The Sermon on the Mount indicates that when we are on Jesus Christ's errands, there is no time to stand up for ourselves. Jesus says, in effect, Do not be bothered with whether you are being justly dealt with or not. To look for justice is a sign of deflection from devotion to Him. Never look for justice in this world, but never cease to give it. If we look for justice, we will begin to grouse and to indulge in the discontent of self-pity – Why should I be treated like this? If we are devoted to Jesus Christ we have nothing to do with what we meet, whether it is just or unjust. Jesus says – Go steadily on with what I have told you to do and I will guard your life. If you try to guard it yourself, you remove yourself from My deliverance. The most devout among us become atheistic in this connection; we do not believe God, we enthrone common sense and tack the name of God on to it. We do lean to our own understanding, instead of trusting God with all our hearts. (MUHH 6/27)
I have been reminded many times over the last couple of weeks to be very careful about getting focused on defending myself instead of trusting in truth to vindicate itself and letting God be my defense. I have been learning a great deal about this and wonder if that is not one reason why I have not finished my writing about self-defensiveness – because I had a lot more to learn before I put out my thoughts on it. I will say that I am learning some of the benefits of letting God be my focus instead of indulging in self-pity and resentment. But I have to also be honest and say it is extremely tough to keep that kind of thinking when feeling very misunderstood and alone and under suspicion by many of those who I want to love me.

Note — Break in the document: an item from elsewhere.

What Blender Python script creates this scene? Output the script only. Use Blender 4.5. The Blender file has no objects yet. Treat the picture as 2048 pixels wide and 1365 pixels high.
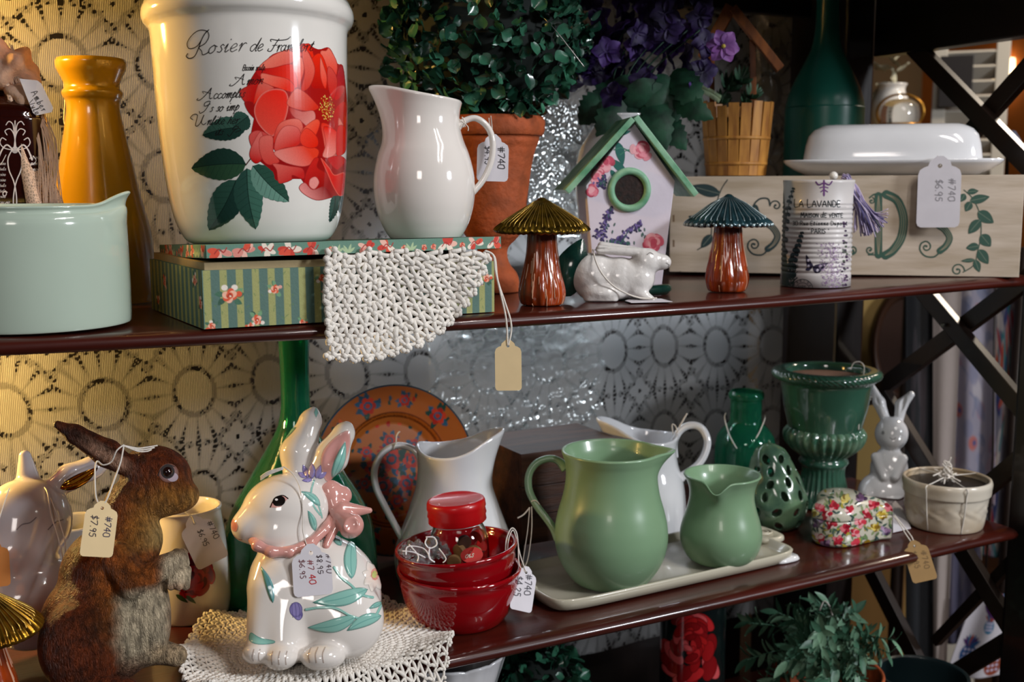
import bpy, bmesh, math, random
import numpy as np
from mathutils import Vector, Matrix
from mathutils.bvhtree import BVHTree
PI = math.pi
rng = np.random.default_rng(7)
random.seed(7)
SC = bpy.context.scene
COL = SC.collection
# ------------------------------------------------------------------ camera (photo frame 2048 x 1365, focal length in pixels)
FPX = 2200.0
CX, CY = 1024.0, 682.5
CAM = np.array([0.0, 0.0, 1.5])
_X = np.array([5284 - CX, 356 - CY, FPX]); _X /= np.linalg.norm(_X)
_D = np.array([1085 - CX, 16200 - CY, FPX]); _D -= (_D @ _X) * _X; _D /= np.linalg.norm(_D)
_Z = -_D; _Y = np.cross(_Z, _X)
RW = np.array([_X, _Y, _Z])            # rows: world axes in camera (right, down, forward)
RIGHT, DOWN, FWD = RW[:, 0], RW[:, 1], RW[:, 2]
cd = bpy.data.cameras.new('camera'); cam = bpy.data.objects.new('camera', cd); COL.objects.link(cam)
cam.matrix_world = Matrix(((RIGHT[0], -DOWN[0], -FWD[0], CAM[0]), (RIGHT[1], -DOWN[1], -FWD[1], CAM[1]), (RIGHT[2], -DOWN[2], -FWD[2], CAM[2]), (0, 0, 0, 1)))
cd.sensor_width = 36; cd.lens = FPX / 2048 * 36; cd.clip_start = .02; cd.clip_end = 50
cd.dof.use_dof = True; cd.dof.focus_distance = 0.86; cd.dof.aperture_fstop = 9.0
SC.camera = cam
# ------------------------------------------------------------------ world, lights, exposure
w = bpy.data.worlds.new('world'); SC.world = w; w.use_nodes = True
w.node_tree.nodes['Background'].inputs[0].default_value = (.62, .72, .85, 1)
w.node_tree.nodes['Background'].inputs[1].default_value = .022
def lamp(name, kind, loc, target, energy, color, size=.1, sy=None, spread=None):
    l = bpy.data.lights.new(name, kind); o = bpy.data.objects.new(name, l); COL.objects.link(o)
    l.energy = energy; l.color = color; o.location = loc
    if kind == 'AREA':
        l.size = size
        if sy: l.shape = 'RECTANGLE'; l.size_y = sy
        if spread: l.spread = spread
    elif kind in ('POINT', 'SPOT'): l.shadow_soft_size = size
    d = Vector(target) - Vector(loc)
    o.rotation_euler = d.to_track_quat('-Z', 'Y').to_euler()
    return o
lamp('ceiling_tube', 'AREA', (.74, -.22, 2.4), (.74, -.22, 1.0), 8, (1, .95, .92), .03, .8)
lamp('ceiling_tube', 'AREA', (.96, -.20, 2.4), (.96, -.20, 1.0), 8, (1, .95, .92), .03, .8)
lamp('shop_window', 'AREA', (2.1, -1.5, 2.2), (.55, .9, 1.25), 52, (.90, .94, 1), .38, .32)
lamp('shop_window', 'AREA', (-1.2, -1.5, 2.3), (.4, .9, 1.25), 9, (1, .90, .84), .5, .5)
lamp('cabinet_bulb', 'POINT', (-.045, 1.04, 1.655), (0, 1, 1.5), 7, (1, .56, .13), .02)
lamp('cabinet_bulb', 'POINT', (-.05, 1.05, 1.335), (0, 1, 1.2), 5.6, (1, .62, .18), .02)
lamp('lace_backlight', 'AREA', (.66, 1.19, 1.380), (.66, 1.17, 1.0), 1.0, (.82, .9, 1), .56, .02)  # added backlight for lace and foil, hidden behind the upper shelf
lamp('lace_backlight', 'AREA', (.60, 1.185, 1.405), (.60, 1.17, 2.0), .5, (.85, .92, 1), .34, .02)  # second added backlight, shining up between lace and backing
lamp('room_lamp', 'POINT', (2.1, 1.0, 2.3), (0, 1, 1.2), 34, (1, .85, .68), .1)
vs = SC.view_settings
vs.view_transform = 'Standard'; vs.look = 'None'; vs.gamma = 1; vs.use_curve_mapping = False; vs.exposure = 0.0
# ------------------------------------------------------------------ projection helpers
def ray(x, y): return RW @ np.array([x - CX, y - CY, FPX])
Z1, Z2, Z3 = 1.400, 1.112, .824          # shelf tops
YF, YB = .800, 1.12                      # shelf front and back
def sag(x, z): return -(.0056 if z > 1.3 else .0042) * max(0, 1 - ((x - .5) / .5) ** 2)
def atz(x, y, z, sg=True):
    d = ray(x, y); zz = z
    for _ in range(4):
        t = (zz - CAM[2]) / d[2]; P = CAM + t * d
        if sg: zz = z + sag(P[0], z)
    return P
def aty(x, y, v): d = ray(x, y); return CAM + d * (v - CAM[1]) / d[1]
def atx(x, y, v): d = ray(x, y); return CAM + d * (v - CAM[0]) / d[0]
def mpp(P): return float((np.asarray(P) - CAM) @ FWD) / FPX      # metres per pixel there
def proj(P):
    q = RW.T @ (np.asarray(P) - CAM); return CX + FPX * q[0] / q[2], CY + FPX * q[1] / q[2]
class Fr:
    """upright plane through a point, facing the camera; px -> metres"""
    def __init__(s, P, tilt=True):
        s.P = np.asarray(P, float); f = s.P - CAM
        if not tilt: f[2] = 0
        s.f = f / np.linalg.norm(f); s.s = mpp(P)
        r = np.cross(s.f, [0, 0, 1]); s.r = r / np.linalg.norm(r); s.u = np.cross(s.r, s.f)
    def p(s, x, y, d=0.):              # d in px, away from the camera
        v = ray(x, y); t = ((s.P - CAM) @ s.f) / (v @ s.f)
        return CAM + v * t + s.f * d * s.s
def stand(x, yb, z, rb=0.):
    """centre of a round foot whose front is seen at pixel (x, yb), rb px in radius"""
    P = atz(x, yb, z); h = P - CAM; h[2] = 0; h /= np.linalg.norm(h)
    return lift(P + h * rb * mpp(P), rb * mpp(P), z)
def lift(c, r, z):
    """just clear of the slightly bowed board"""
    c = np.array(c, float); c[2] = z + max(sag(c[0] - r, z), sag(c[0] + r, z), sag(c[0], z)) + .0004; return c
def onY(x, Yv, z):
    """point of shelf z at depth Yv seen in pixel column x"""
    lo, hi = -1.5, 3.
    for _ in range(40):
        m = (lo + hi) / 2
        if proj((m, Yv, z))[0] < x: lo = m
        else: hi = m
    return np.array([m, Yv, z + sag(m, z)])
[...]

I have sensed throughout this experience that the more I try to justify myself and indulge in pointing out the errors of those who are against me and the problems with their arguments, the less credible my own words become and the more doubt I end up casting upon my own integrity. As I have repeatedly noticed, my temptation is always to imbibe of the spirit of those who have misread me and are creating suspicions about me. This is always the case because of our natural response to act like mirrors toward other people. We always see our own faults most intensely in others and are in danger of using them to avoid facing them within ourselves.
While I have been learning that in principle over the past few years, putting it into practice in the tough arena of the down and dirty real world is a much harder lesson. I cannot say that I have always taken the higher road in this matter consistently. There have been times when I feel that I crossed the line and began to indulge in accusing my accusers. But the Holy Spirit has been faithful to convict me and I want to stay in right relationship to God more than anything else. I know in my heart that this is really a golden opportunity for growth and maturing in my life if I am willing to endure the pain and depend on God.
I must also acknowledge that I have been blessed with a number of people in my life who have come forward over time and supported me by believing in my heart as well as challenging me to to experience more healing. They have helped give me perspective when tunnel-vision threatened to distort my view of reality and they remind me of what they see in me when I forget or cannot see clearly through the fog of emotions and the pressure of temptations from the spirit realm. I deeply appreciate these people and value them as genuine friends in my life, and I hope to become more of that kind of person myself through this experience.
I also want to keep very high in my priority the love that I still have for those who have misunderstood me and still cling to their dark suspicions about me. I deeply care for them and want them to experience the peace and healing that is the real desire of their hearts. They mistakenly believe that they can find satisfaction through creating doubt and suspicions about me in the minds of others. But that road is always a false trail that leads only to more pain and emptiness for those who choose it. But I want to keep the trail clear of any obstacles that I am tempted to create that would hinder their return journey to joy in reconnecting with those who really love them.
But most of all I want to become totally devoted to Jesus Christ much more than to finding justice. I have to repeatedly choose each day to remember and practice the things that God is showing me and teaching my heart. I have been receiving coordinated messages from Him every day through different avenues that are synchronized around the same themes and I want to assimilate them as quickly as my heart can grasp their value and integrate them internally. I sometimes feel very confused, but I trust the One who is coordinating everything behind the scenes and is faithful to finish the work that He started. I choose not to indulge in guarding myself and thereby removing myself from His deliverance. God has been pretty clear in some of these things to me but I easily forget sometimes when I am distracted and have to be reminded either internally by my conscience or through others who remind me to continue trusting and believing in God's faithful love for me no matter what circumstances look or feel like.
I do not want to “enthrone common sense and tack the name of God on to it.” I choose to avoid leaning on my own understanding and I want to learn to trust God with all of my heart. His heart can always be trusted and His promises, not only to me but to anyone desiring to lean on them, contain the power of self-fulfillment inherent in them from the infallible Source of Life and genuine satisfaction.
Thank-you Jesus for this experience that is causing me to grow in grace and in knowing You more intimately. Use these circumstances in my life to bring honor to Your name no matter what happens to me. Cause me to walk in Your ways and use this experience to attract many others to Your beauty, Your trustworthiness and Your goodness. I love You and worship You as my own God, my personal Saviour and submit to You as my Lord. Teach me Your ways and Your wisdom and flood my heart with Your spirit, Your kindness and compassion and Your humility for Your name's sake.
Thanks, I've added that link to my favorites.